What is an aperitivo?

In Italy, between around six and eight in the evening, you’ll see them everywhere, in every corner bar or beachside hangout: Italians congregating for the ritual of the aperitivo.

If you love food and drinks as much as I do, then you’ll understand and appreciate the Italian logic of prepping your stomach for food by consuming food (and alcohol – Don’t forget the alcohol!)

Throwing a small one back, especially if it’s comprised of something bitter, usually has the effect of making one hungry – thus, “opening” (“apertus” in Latin) one’s appetite. But, you can’t just be left hanging there with an empty, rumbling stomach until dinner, right? (Especially since dinner time here can start at 8:00 p.m. and on). That’s why there’s no aperitivo without a little something to munch on. In many bars, either more simple ones or, in many cases, more touristy, that something can be as basic (but nonetheless essential) as potato chips and peanuts. In other places, you might be served (what to me is) the equivalent of a small meal – which, as an American, gleefully shocked me. Ain’t no one brining you free food with your Chardonnay at Applebee’s! I could live off some of the pre-dinner spreads I’ve been served here without ever touching dinner.

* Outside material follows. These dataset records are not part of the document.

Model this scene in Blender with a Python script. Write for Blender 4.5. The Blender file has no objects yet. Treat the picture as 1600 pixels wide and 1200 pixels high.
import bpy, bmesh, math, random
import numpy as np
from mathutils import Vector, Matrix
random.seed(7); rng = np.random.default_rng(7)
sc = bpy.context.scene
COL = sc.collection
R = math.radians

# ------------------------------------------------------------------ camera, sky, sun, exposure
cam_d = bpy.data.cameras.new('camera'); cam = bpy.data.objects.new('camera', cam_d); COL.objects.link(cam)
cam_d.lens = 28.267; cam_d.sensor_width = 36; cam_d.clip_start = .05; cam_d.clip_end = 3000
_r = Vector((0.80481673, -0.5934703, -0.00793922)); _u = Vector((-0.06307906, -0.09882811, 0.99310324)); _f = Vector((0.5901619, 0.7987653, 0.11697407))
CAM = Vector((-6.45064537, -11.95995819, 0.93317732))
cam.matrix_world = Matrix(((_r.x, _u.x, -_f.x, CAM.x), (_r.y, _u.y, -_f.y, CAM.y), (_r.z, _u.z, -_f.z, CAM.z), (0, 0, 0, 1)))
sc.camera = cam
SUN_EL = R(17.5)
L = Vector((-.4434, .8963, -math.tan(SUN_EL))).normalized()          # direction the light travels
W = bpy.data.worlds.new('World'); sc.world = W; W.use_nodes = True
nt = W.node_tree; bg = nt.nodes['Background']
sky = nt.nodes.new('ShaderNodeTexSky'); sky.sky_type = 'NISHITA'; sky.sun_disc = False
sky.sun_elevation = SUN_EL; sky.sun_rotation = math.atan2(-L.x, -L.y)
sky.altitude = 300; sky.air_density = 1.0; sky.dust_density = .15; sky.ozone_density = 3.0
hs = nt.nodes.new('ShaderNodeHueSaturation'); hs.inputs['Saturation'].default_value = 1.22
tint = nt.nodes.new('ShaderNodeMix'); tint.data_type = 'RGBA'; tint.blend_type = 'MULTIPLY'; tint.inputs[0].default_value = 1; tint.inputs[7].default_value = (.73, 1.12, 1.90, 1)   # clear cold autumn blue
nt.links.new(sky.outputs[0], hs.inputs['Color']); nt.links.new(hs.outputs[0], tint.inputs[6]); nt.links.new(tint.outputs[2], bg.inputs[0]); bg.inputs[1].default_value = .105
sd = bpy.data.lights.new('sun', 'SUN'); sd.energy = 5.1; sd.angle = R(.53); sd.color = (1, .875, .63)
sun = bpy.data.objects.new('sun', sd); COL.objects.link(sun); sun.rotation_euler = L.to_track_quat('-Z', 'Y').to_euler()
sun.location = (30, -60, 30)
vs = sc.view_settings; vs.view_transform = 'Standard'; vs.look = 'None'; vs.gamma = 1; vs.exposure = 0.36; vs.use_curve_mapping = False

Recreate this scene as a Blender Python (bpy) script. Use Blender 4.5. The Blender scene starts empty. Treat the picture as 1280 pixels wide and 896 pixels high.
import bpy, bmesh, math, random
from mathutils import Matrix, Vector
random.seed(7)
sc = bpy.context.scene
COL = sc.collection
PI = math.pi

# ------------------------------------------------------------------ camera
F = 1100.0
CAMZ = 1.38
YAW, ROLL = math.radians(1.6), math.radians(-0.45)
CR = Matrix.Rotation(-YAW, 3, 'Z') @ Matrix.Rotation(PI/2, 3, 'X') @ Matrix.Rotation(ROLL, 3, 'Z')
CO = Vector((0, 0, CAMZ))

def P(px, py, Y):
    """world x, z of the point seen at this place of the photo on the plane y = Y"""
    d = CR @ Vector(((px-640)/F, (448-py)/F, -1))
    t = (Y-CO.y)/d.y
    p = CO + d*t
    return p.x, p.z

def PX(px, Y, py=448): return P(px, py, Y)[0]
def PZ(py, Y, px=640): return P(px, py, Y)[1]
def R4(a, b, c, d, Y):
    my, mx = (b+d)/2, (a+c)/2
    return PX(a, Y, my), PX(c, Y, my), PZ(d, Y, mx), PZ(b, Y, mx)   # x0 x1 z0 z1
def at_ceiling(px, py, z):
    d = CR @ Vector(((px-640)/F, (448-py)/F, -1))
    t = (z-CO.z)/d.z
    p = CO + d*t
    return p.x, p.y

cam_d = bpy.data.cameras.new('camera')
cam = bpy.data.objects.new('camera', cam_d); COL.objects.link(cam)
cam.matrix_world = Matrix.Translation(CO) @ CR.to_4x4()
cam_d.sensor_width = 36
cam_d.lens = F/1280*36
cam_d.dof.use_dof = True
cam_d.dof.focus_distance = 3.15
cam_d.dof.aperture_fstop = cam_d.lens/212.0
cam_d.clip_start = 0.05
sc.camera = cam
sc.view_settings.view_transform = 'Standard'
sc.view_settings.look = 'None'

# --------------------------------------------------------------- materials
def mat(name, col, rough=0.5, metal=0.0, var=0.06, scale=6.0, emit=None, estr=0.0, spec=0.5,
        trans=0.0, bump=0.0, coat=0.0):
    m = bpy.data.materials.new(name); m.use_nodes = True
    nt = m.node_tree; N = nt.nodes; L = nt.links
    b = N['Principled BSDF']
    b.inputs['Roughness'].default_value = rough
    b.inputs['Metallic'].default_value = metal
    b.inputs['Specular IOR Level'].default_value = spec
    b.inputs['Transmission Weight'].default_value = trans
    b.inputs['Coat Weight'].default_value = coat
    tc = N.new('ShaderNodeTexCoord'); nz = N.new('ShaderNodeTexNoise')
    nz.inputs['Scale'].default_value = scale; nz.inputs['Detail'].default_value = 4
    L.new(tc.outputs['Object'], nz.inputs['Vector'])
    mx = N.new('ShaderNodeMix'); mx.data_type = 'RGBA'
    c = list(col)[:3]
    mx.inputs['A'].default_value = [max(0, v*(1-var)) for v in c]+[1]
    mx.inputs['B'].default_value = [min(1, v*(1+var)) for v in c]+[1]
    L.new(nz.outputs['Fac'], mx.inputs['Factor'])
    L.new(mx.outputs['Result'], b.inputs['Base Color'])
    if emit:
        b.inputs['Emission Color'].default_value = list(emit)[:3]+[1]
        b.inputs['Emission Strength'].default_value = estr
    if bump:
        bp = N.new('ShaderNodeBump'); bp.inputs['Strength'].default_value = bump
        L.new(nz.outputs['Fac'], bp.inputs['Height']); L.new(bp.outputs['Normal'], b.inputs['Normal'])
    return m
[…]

A tasty spread of pizza squares and small sandwiches to accompany our Campari spritzes, at Mario Tornatora, a well-known establishment just downstair from my apartment in Rome.

What I’ve noticed as an outsider is that, equally important with what’s on the table or in your glass, is who you’re with and how you’re relaxing. Aperitivo time is the break at the end of a day’s work, where one can transition from work-mode to home, mingle with friends, or simply enjoy a moment of peace.

Leo and I have been lucky to sip martinis and spritzes in some of the world’s most beautiful settings. But some of our best aperitivi were found in the least-suspecting places, like the corner bars in our own neighborhood, usually full of gray-haired gentlemen smoking cigars and playing cards. And for our friends who aren’t living on the boot with us, it is so easy to make your own aperitivo at home, and it’s a habit I would strongly recommend picking up. We’ll be sharing some recipes and tips for making your own delicious spread in your own kitchen. Everyone everywhere can join the fun and live the sweet life!

Lakeside, in Trevignano Romano, a more basic spread but one with a heavenly view!